Zweifellos kann ich feststellen, dass sich meine Studenten stark entwickelt haben. Zusammenhänge werden schneller erkannt und Ängste vor Unbekanntem sind geringer. Übungen für zu Hause gebe ich kaum noch – der Stoff sollte zu Hause nochmals angeschaut werden. Für Übungen kann auch Teile des Unterrichts verwenden – ich kann dann zwar nicht so viel Stoff vermitteln, aber schlimm finde ich dies mittlerweile nicht mehr. Und beim Unterrichten muss ich einen Mittelweg finden, so dass diejenigen, die zu Hause lernen nicht gelangweilt sind und die anderen doch irgendwie folgen können.

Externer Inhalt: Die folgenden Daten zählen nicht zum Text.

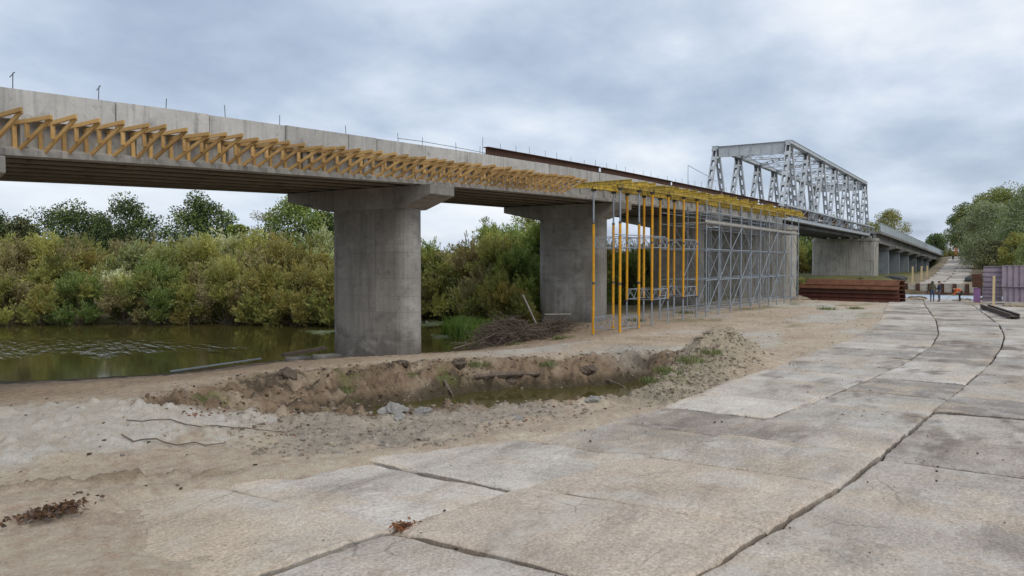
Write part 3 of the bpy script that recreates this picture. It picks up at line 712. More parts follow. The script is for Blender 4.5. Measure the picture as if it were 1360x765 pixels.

Es ist ein Spagat, um allen die Chance zu geben etwas aus dem Kurs mitzunehmen; dies ist mein großes Anliegen in der Arbeit mit meinen Flüchtlingen. Die Unterrichtsstunden sind für mich jedenfalls zwei Höhepunkte in der Woche. Unterrichten bereitet mir Freude. Hätte ich mir dies im Vorfeld jemals träumen lassen?